Patrice Lindo Wants Professionals to Stop Waiting to Be Chosen
Tajala Kelly

Patrice Lindo believes one of the biggest myths in professional development is that talent alone is enough.
The founder of Career Nomad has built a reputation helping professionals become more visible, position themselves for opportunities, and navigate a rapidly changing workforce. But according to Lindo, many talented people remain overlooked—not because they lack ability, but because they have never learned how to translate their value.
“True visibility isn’t about being louder,” Lindo said. “It’s about being legible. It’s about making sure the proof of your capability is positioned where decision-makers can actually find it, trust it, and act on it.”
That philosophy is at the heart of her work and the inspiration behind the Built Different Conference, a workforce readiness event designed to help professionals and organizations prepare for a future increasingly shaped by artificial intelligence and changing economic realities.
The Power of Changing Your Story
For Lindo, career growth often begins with reexamining the narratives people tell themselves.
She believes many professionals are operating from stories that were handed to them by family expectations, institutions, or societal norms rather than stories they intentionally created for themselves.
“Most professionals are living inside a narrative they inherited, not one they chose,” she said.
Instead of focusing solely on job titles or résumés, Lindo encourages people to focus on impact, outcomes, and evidence. She challenges professionals to identify the patterns, strengths, and accomplishments that have consistently appeared throughout their careers and use those experiences as the foundation for their next chapter.
“Don’t start with rebranding,” she said. “Start with the evidence.”
AI Isn’t Replacing People—It’s Repricing Them
One of the central themes of Lindo’s work today is helping people understand artificial intelligence beyond the fear-based headlines.
While many conversations focus on whether AI will replace jobs, Lindo argues that a more important question is how AI is changing the value of skills in the marketplace.
“We’re obsessed with replacement,” she said. “But the real conversation should be about repricing.”
According to Lindo, AI is not eliminating human capability. Instead, it is reshaping which skills are rewarded, how expertise is evaluated, and who gets access to opportunities.
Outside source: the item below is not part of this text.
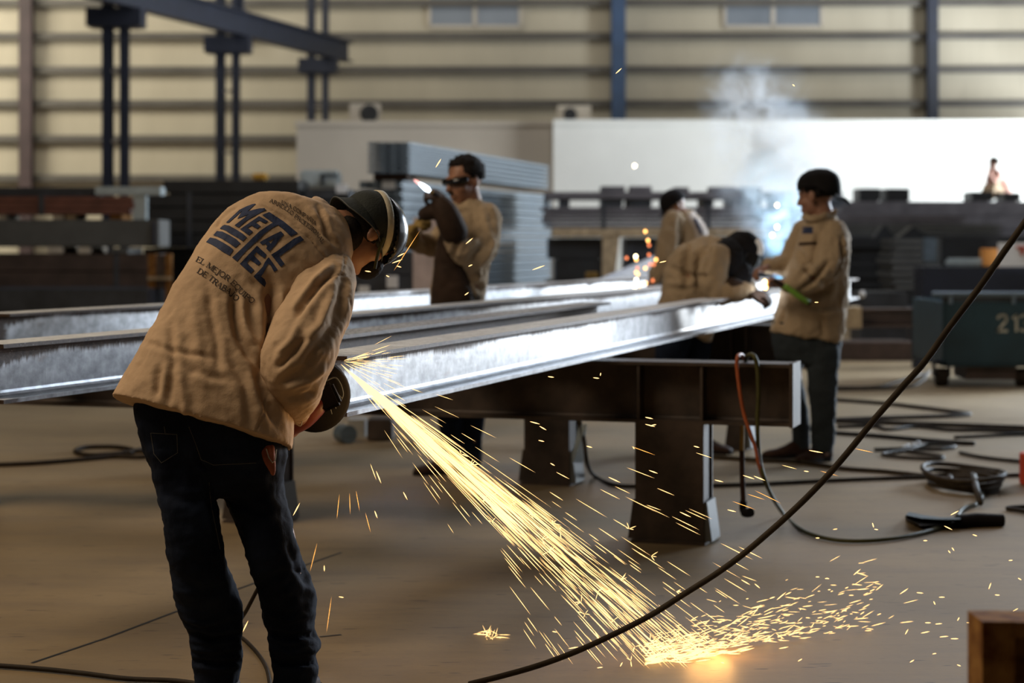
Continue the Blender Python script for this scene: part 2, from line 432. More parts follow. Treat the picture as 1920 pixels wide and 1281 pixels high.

She also warns that conversations about AI bias deserve greater attention. As more organizations rely on automated systems for hiring and decision-making, she believes representation within the development of those systems is critical.
“If we’re not in the rooms where these tools are being built, we’re being sorted by systems we didn’t design and don’t control,” she said.
Why Successful People Stay Ready
After years of working with executives, entrepreneurs, and professionals across industries, Lindo has noticed a common trait among high achievers.
It isn’t confidence.
It isn’t networking.
And it isn’t luck.
It’s a willingness to embrace uncertainty.
“The people who are successful have a hunger for something different,” she said.
Rather than waiting for perfect circumstances, they move when opportunities appear, trust their instincts, and remain willing to evolve. They understand that growth often requires stepping beyond familiar environments and taking risks before the outcome is guaranteed.
Lindo credits much of her own success to paying attention to those instincts.
“You get a little signal,” she explained. “Don’t ignore it. Move on it.”
Protecting Peace While Building Success
Despite managing a demanding career, leading Career Nomad, and preparing large-scale events, Lindo emphasizes the importance of protecting her mental and emotional well-being.
One of the most important strategies, she says, is surrounding herself with people who hold her accountable.
Whether it’s a family member encouraging her to step away from work, take a walk, or prioritize self-care, she believes success is easier to sustain when people who genuinely care about you help maintain perspective.
She also starts every day with intentional reflection.
Each morning, she writes down five things she’s grateful for, five things she wants to accomplish that day, and five things she hopes to achieve in the future.
“Protect your time for thinking fiercely,” she said.
What It Means to Be Built Differentp
The conference’s title reflects a mindset Lindo believes many professionals need to embrace.
To her, being “Built Different” isn’t about standing out for attention. It’s about refusing to allow systems that were never designed with you in mind to define your value.
“Built Different means you stop trying to fit into a path that wasn’t designed for you,” she said. “And you start building the one that was.”
As the daughter of Jamaican immigrants, a former college student who left school before ultimately building a successful career, and a leader who has worked across multiple industries, Lindo understands firsthand that success is rarely linear.
That experience has become one of her greatest strengths.
“Your detour is not your disqualification,” she said. “It’s often your credential.”
Preparing for What’s Next 
Through Career Nomad and the Built Different Conference, Lindo hopes to equip professionals with practical tools to navigate workplace changes, identify their unique value, and position themselves for long-term success.
Her message is especially relevant at a time when technology, economic shifts, and workforce expectations continue to evolve at unprecedented speeds.
For Lindo, the goal is simple.
Help people stop waiting for permission.
Help them recognize the value they already possess.
And help them build careers that are prepared not only for today’s opportunities—but for tomorrow’s as well.